Mathematical conjecture generation using machine intelligence

TL;DR

This paper introduces a geometric and algorithmic framework for generating mathematical conjectures, focusing on inequalities, by modeling conjecture spaces as Banach manifolds and applying machine learning techniques.

Contribution

It develops a novel geometric approach to conjecture generation, modeling conjecture spaces as Banach manifolds and proposing an algorithmic pipeline for discovering new inequalities.

Findings

Generated conjectures about prime counting and Cayley graph diameters

Some conjectures have been proved through private communications

The approach reveals invariances and symmetries in conjecture spaces

Abstract

Conjectures have historically played an important role in the development of pure mathematics. We propose a systematic approach to finding abstract patterns in mathematical data, in order to generate conjectures about mathematical inequalities, using machine intelligence. We focus on strict inequalities of type f < g and associate them with a vector space.

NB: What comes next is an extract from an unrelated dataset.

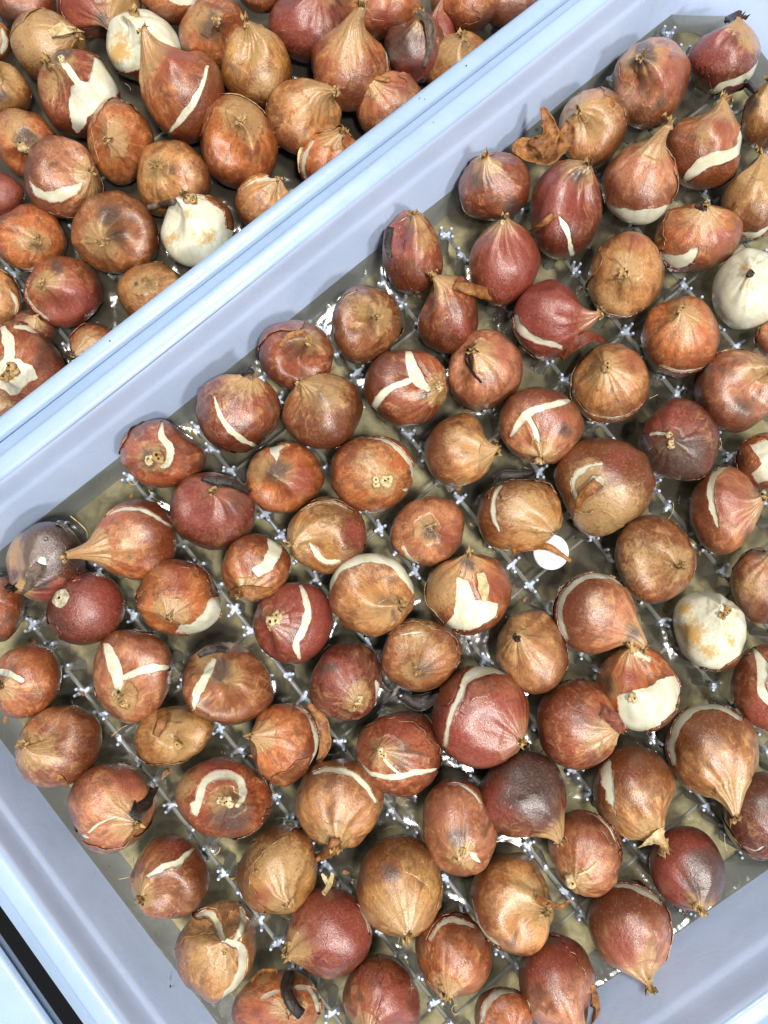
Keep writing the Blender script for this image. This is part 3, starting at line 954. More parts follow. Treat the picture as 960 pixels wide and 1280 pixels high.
L(-2, 373, 29, 37, -10, 360, 0.05, 'T', 'tan bulb with a curved pale crease at the left edge', t=[(5, 10, 360, 20, 378, 18, 396)])
L(190, 367, 42, 38, 180, 350, 0.05, 'T', 'smooth tan bulb half hidden behind the rim below the cream one', s=[('d', 172, 353, 3)], dent=.5)
L(42, 410, 30, 22, 45, 400, 0.05, 'D', 'dark bulb sunk beneath the torn bulb at the left edge', dz=-.006)
L(28, 456, 52, 53, 12, 466, 0.03, 'R', 'brown-red bulb with cream torn star round its nose', p=[(-6, 460, 4, 448, 22, 447, 40, 458, 46, 472, 36, 480, 22, 494, 8, 496, -10, 490)], t=[(17, 4, 410, 12, 432, 10, 455), (9, 18, 408, 36, 410, 48, 415)], knob=[(14, 462, 9, 't'), (6, 472, 7, 't')], s=[('d', 52, 440, 22, .5)])
L(8, 515, 40, 32, -5, 500, .05, 'D', 'dark red bulb under the torn-star bulb beside the rim', dz=-.006)
L(120, 436, 32, 30, 95, 438, 0.1, 'O', 'orange bulb with a blackish frayed tip squeezed by the rim', s=[('t', 108, 428, 16, .7)], knob=[(86, 444, 6, 'd')])

# ---- the big crate, upper right
B(905, 70, 46, 50, 922, 20, 0.1, 'C', 'crimson bulb with tan flank in the far corner by the wall', t=[(12, 951, 72, 946, 86, 930, 98, 906, 106, 888, 120)], s=[('r', 890, 60, 30), ('t', 942, 50, 16)], stalk=[(7, 4, 'k', 908, 26, 1, 916, 20, 2.5, 924, 14, 3)], tip='d', fat=2.5)
B(815, 104, 49, 58, 803, 68, 0.03, 'P', 'large pink-sheened bulb with dark split grooves at its nose', s=[('d', 806, 66, 15, .9), ('t', 795, 78, 22, .8), ('d', 825, 130, 9, .7), ('r', 838, 95, 30, .5)], dent=1.3)
B(742, 160, 44, 50, 719, 134, 0.08, 'T', 'tan bulb with a hooked nose, touching a curled empty husk', s=[('t', 740, 150, 30, .8), ('t', 725, 132, 15)], dent=1.5, dd=-60, t=[(3, 783, 150, 785, 170, 776, 190)])
B(879, 180, 50, 58, 907, 124, 0.12, 'O', 'orange-red bulb with a tapering white wedge along its flank', t=[(15, 929, 162, 926, 184, 910, 194, 884, 202, 866, 215, 858, 224)], s=[('t', 890, 135, 20), ('r', 900, 160, 22, .5), ('t', 880, 165, 18, .6)], dz=.002, fat=2.0)
B(800, 230, 48, 53, 818, 168, 0.42, 'P', 'onion-shaped pinkish bulb with a wide white crescent low down', p=[(754, 252, 774, 260, 800, 262, 824, 260, 847, 252, 844, 268, 826, 282, 800, 288, 774, 282, 758, 268)], s=[('t', 816, 185, 20, .8)], fat=-.5, dent=.3, dz=.003)
B(618, 233, 45, 43, 604, 203, 0.1, 'R', 'dusky reddish bulb near the wall beside the curled husk', s=[('d', 600, 225, 20, .5), ('t', 605, 205, 13), ('d', 640, 262, 12, .7)], dent=.8)
B(708, 262, 45, 63, 728, 208, 0.12, 'C', 'tall crimson bulb with hooded grey nose and side stalk', s=[('t', 722, 212, 20), ('r', 690, 250, 40), ('d', 720, 222, 9, .8)], t=[(8, 700, 272, 710, 290, 714, 312, 718, 324)], stalk=[(9, 6, 't', 690, 268, 0.5, 678, 280, 1.5, 664, 289, 3)], dent=1.4, dd=-90)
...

By geometerising this space, which we refer to as a conjecture space, we prove that this space is isomorphic to a Banach manifold. We develop a structural understanding of this conjecture space by studying linear automorphisms of this manifold and show that this space admits several free group actions. Based on these insights, we propose an algorithmic pipeline to generate novel conjectures using geometric gradient descent, where the metric is informed by the invariances of the conjecture space. As proof of concept, we give a toy algorithm to generate novel conjectures about the prime counting function and diameters of Cayley graphs of non-abelian simple groups. We also report private communications with colleagues in which some conjectures were proved, and highlight that some conjectures generated using this procedure are still unproven. Finally, we propose a pipeline of mathematical discovery in this space and highlight the importance of domain expertise in this pipeline.